• **Entries with scene source code**
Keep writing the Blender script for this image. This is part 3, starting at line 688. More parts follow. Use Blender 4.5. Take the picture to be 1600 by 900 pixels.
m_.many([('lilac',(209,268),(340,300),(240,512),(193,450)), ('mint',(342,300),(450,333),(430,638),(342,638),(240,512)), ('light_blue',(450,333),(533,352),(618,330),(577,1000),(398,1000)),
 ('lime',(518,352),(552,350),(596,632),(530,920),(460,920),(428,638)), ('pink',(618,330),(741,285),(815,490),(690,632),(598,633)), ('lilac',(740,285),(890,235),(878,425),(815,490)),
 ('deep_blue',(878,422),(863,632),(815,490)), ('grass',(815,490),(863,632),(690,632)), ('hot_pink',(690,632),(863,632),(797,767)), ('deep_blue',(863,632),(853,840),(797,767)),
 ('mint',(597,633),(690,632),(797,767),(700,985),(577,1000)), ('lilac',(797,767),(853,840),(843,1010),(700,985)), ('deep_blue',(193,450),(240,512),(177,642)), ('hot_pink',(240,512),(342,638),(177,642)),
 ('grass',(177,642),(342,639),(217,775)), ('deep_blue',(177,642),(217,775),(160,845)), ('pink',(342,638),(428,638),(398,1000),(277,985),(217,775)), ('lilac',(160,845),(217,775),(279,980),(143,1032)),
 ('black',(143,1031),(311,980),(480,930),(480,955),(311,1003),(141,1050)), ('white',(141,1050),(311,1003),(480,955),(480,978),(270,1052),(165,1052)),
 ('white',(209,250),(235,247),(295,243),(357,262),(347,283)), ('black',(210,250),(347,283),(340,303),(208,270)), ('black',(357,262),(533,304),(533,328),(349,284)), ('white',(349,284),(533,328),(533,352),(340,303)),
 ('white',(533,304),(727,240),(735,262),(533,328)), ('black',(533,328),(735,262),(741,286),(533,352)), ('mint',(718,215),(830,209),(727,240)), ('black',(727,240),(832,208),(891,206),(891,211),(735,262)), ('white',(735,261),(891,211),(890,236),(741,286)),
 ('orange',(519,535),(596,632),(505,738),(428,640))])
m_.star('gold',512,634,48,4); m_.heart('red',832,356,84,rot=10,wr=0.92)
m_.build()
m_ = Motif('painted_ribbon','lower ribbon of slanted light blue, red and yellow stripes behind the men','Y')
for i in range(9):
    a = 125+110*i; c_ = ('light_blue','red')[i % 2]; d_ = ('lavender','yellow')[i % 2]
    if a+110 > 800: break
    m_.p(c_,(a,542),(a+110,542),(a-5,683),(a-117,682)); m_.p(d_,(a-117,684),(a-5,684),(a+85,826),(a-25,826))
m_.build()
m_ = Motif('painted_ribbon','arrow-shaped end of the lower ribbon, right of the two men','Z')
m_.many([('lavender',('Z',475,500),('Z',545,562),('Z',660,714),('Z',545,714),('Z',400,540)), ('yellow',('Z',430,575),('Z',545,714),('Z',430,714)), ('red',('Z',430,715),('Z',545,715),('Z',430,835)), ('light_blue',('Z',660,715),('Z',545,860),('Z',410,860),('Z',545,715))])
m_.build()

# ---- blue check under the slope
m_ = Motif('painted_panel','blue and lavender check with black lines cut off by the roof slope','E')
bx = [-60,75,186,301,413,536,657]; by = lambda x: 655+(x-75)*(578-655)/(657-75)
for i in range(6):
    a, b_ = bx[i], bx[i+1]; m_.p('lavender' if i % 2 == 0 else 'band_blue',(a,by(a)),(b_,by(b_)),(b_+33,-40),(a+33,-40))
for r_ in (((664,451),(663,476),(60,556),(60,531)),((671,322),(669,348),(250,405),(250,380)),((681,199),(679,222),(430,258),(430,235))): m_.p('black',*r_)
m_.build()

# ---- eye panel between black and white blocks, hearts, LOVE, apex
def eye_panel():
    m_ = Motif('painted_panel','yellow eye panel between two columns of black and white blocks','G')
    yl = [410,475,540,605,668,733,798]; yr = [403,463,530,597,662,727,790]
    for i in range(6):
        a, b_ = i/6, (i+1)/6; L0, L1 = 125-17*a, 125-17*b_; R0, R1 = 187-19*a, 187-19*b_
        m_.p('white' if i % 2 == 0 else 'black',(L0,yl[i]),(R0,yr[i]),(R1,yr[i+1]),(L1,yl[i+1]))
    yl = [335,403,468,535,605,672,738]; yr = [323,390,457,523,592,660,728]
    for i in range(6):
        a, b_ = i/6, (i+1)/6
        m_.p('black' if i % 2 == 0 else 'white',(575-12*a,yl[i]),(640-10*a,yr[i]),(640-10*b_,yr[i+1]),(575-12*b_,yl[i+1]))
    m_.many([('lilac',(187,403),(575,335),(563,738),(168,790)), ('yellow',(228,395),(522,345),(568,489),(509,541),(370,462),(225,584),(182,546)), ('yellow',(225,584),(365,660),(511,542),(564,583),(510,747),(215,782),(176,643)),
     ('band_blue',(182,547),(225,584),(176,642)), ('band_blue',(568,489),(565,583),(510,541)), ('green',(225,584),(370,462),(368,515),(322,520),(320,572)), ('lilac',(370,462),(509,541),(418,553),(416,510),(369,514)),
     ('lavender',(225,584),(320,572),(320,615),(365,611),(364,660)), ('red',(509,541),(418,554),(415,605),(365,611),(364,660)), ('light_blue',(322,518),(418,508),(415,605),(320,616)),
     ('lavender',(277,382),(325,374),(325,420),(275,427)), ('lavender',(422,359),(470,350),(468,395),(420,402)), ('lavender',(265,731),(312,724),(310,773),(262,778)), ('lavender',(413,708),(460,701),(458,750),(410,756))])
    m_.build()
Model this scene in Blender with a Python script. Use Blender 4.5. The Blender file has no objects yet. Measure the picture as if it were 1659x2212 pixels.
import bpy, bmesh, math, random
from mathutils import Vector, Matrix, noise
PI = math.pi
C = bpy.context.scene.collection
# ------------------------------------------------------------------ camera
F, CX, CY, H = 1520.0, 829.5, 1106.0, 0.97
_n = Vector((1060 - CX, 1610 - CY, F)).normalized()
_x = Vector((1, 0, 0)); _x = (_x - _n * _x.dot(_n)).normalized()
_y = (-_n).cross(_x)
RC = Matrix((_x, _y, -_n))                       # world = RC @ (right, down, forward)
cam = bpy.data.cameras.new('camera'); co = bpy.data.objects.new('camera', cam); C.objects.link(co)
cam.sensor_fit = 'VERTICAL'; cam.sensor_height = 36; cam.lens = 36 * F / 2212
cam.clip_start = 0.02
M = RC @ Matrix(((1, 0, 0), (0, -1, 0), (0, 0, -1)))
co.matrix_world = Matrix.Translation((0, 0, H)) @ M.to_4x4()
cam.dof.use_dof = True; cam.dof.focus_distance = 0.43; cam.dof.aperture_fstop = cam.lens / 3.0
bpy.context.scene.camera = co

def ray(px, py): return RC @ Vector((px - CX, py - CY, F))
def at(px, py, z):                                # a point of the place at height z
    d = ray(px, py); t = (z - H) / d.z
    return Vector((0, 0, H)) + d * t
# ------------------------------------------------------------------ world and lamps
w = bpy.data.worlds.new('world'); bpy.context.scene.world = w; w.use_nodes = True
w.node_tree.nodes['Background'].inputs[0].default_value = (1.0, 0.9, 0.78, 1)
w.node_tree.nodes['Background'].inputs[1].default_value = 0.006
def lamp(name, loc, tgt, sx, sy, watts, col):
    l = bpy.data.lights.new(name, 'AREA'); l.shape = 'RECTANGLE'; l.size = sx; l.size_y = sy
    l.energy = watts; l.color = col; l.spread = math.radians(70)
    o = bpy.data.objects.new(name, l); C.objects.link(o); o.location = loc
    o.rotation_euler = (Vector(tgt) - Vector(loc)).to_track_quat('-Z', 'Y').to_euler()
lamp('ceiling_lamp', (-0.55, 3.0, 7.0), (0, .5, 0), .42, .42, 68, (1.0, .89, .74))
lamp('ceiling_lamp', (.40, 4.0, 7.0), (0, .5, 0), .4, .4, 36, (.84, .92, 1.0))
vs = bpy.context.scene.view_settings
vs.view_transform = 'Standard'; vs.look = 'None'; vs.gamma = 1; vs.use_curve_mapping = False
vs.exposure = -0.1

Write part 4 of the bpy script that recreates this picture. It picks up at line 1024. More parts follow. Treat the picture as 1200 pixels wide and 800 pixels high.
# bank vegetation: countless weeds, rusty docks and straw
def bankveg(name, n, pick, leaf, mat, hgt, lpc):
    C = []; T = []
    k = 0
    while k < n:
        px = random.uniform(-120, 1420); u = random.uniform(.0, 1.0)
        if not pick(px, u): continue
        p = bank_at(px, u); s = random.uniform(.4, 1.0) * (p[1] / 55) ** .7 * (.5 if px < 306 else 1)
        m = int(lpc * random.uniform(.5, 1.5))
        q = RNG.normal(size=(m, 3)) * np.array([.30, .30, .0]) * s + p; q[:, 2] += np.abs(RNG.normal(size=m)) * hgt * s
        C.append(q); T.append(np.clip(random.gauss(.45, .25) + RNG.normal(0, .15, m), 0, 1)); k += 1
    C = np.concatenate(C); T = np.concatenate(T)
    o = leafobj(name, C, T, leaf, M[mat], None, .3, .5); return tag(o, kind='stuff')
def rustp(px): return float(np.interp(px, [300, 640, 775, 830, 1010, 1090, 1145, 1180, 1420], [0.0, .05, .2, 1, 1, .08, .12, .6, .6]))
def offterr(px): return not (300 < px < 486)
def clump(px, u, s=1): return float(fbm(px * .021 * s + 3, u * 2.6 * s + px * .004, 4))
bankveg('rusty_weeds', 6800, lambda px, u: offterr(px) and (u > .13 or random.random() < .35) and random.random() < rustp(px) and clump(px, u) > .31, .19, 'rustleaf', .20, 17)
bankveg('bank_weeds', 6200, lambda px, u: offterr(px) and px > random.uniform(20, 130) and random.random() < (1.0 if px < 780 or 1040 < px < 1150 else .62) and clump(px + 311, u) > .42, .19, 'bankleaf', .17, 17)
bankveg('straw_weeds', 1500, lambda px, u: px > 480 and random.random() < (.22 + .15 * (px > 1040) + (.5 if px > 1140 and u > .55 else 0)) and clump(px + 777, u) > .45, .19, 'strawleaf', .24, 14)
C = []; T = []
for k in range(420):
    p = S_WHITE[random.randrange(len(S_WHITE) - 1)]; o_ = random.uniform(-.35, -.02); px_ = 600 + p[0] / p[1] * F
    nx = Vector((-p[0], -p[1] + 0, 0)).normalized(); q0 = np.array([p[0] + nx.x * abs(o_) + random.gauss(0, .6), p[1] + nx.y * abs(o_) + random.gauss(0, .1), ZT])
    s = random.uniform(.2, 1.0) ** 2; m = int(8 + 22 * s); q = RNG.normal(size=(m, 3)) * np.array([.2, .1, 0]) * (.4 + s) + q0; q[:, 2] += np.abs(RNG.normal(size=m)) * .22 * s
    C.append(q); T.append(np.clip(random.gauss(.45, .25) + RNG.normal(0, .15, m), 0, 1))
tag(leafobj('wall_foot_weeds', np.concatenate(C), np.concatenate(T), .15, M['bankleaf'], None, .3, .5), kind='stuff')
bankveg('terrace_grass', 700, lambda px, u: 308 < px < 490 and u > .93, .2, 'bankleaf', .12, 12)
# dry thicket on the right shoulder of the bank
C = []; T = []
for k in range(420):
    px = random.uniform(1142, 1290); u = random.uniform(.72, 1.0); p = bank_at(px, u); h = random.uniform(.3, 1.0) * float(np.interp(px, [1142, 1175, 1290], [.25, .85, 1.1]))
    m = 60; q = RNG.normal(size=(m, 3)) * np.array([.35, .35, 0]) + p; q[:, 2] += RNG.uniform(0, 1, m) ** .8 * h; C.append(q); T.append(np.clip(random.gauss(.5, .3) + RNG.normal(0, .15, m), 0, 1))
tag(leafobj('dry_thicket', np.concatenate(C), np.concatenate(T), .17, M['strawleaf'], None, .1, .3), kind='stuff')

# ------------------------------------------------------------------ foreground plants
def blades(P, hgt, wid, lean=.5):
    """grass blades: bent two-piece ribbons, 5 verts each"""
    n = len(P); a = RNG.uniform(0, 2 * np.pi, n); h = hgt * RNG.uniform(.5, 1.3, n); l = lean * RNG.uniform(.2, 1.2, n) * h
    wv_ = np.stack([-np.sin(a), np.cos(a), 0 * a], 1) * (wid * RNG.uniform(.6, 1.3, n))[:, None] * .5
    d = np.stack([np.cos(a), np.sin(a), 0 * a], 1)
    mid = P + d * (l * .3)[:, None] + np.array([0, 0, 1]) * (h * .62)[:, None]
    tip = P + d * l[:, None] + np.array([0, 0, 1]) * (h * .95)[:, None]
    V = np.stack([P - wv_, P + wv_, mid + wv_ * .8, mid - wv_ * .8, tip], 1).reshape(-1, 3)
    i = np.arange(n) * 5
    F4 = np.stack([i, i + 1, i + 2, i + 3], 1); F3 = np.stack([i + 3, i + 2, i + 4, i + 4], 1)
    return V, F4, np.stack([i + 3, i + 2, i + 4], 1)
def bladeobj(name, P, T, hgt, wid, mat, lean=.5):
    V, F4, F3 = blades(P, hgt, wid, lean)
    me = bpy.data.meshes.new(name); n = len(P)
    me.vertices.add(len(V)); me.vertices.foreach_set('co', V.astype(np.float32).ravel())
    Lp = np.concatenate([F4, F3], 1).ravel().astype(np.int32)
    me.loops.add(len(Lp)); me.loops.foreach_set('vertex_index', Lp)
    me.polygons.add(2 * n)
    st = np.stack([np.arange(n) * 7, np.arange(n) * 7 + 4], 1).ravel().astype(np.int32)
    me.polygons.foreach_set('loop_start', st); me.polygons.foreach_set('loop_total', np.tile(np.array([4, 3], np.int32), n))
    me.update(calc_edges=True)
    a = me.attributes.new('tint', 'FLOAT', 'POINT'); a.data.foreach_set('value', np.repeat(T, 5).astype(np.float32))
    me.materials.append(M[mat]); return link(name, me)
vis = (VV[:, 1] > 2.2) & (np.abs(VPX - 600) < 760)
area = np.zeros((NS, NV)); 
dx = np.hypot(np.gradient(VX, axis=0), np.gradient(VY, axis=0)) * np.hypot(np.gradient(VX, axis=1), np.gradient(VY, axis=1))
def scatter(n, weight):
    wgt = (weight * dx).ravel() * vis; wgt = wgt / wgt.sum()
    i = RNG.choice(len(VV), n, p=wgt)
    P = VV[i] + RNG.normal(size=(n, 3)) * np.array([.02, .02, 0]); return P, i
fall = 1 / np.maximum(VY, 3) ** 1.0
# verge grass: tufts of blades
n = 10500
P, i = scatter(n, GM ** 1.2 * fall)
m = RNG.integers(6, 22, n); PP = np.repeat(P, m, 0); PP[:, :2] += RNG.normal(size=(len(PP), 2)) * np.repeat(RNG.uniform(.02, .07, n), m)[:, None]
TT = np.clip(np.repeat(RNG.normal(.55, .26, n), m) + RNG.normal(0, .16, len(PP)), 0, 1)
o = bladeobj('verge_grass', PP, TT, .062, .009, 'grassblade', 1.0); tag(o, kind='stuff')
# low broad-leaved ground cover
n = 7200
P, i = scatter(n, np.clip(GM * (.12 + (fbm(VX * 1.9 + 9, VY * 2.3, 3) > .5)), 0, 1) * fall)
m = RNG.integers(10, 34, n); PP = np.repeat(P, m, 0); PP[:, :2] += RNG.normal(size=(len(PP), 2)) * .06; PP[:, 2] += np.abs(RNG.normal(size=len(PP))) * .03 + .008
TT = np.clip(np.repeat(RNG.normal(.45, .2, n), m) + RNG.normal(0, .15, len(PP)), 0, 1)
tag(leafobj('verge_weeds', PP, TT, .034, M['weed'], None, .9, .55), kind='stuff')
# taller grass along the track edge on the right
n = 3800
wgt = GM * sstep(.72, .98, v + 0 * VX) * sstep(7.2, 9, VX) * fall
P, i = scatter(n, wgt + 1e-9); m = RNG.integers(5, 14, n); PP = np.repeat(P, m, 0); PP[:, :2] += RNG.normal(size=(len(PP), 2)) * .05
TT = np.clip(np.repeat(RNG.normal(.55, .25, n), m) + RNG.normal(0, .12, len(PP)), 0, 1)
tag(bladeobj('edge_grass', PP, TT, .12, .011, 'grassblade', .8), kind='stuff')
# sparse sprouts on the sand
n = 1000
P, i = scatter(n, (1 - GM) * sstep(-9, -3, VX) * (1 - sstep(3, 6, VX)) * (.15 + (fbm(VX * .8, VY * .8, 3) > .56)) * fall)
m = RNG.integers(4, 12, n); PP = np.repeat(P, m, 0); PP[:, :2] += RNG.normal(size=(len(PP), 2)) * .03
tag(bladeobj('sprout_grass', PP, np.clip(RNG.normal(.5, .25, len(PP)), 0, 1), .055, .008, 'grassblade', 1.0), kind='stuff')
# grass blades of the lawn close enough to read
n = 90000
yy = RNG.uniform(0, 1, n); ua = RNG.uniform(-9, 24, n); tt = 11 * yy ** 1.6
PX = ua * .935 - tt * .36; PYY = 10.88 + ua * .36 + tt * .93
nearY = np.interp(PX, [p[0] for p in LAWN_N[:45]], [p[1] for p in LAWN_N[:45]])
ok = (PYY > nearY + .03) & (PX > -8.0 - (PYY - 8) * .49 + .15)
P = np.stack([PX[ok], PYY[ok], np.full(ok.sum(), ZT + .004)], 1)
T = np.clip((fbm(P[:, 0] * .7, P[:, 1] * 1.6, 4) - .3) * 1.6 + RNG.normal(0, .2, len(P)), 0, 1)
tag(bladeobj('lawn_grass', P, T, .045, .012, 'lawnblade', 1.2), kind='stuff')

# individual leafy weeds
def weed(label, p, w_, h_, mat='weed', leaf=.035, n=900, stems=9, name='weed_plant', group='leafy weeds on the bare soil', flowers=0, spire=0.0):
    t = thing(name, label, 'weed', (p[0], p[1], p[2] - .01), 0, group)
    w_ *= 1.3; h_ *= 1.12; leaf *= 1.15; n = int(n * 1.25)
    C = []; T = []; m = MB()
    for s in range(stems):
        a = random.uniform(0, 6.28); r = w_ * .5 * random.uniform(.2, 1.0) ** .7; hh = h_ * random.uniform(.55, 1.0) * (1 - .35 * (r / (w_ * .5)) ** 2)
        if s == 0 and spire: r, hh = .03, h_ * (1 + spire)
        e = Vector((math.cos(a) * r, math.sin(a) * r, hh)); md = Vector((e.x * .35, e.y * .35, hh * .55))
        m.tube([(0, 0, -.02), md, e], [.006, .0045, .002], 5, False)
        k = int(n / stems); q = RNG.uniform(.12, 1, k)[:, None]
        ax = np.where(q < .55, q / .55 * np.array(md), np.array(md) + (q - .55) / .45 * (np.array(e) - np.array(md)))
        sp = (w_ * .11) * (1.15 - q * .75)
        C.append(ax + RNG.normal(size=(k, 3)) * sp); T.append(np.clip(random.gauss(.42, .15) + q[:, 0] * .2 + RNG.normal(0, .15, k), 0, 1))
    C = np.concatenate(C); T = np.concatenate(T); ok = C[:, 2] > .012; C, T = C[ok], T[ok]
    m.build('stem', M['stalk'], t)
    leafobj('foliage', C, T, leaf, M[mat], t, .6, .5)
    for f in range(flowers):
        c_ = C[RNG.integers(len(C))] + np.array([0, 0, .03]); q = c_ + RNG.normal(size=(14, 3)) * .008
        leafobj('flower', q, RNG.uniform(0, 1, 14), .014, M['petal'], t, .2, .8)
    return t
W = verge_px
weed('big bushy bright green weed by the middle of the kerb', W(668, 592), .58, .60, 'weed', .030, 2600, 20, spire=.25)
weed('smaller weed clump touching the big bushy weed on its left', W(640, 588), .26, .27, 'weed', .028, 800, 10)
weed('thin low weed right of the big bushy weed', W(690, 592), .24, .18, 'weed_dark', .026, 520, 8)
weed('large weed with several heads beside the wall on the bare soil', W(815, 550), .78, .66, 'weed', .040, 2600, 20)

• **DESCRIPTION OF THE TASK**
Gather all lines from the listing above in which "this" occurs.

• **SOLVED PROBLEM**
Keep writing the Blender script for this image. This is part 3, starting at line 688. More parts follow. Use Blender 4.5. Take the picture to be 1600 by 900 pixels.
Model this scene in Blender with a Python script. Use Blender 4.5. The Blender file has no objects yet. Measure the picture as if it were 1659x2212 pixels.
Write part 4 of the bpy script that recreates this picture. It picks up at line 1024. More parts follow. Treat the picture as 1200 pixels wide and 800 pixels high.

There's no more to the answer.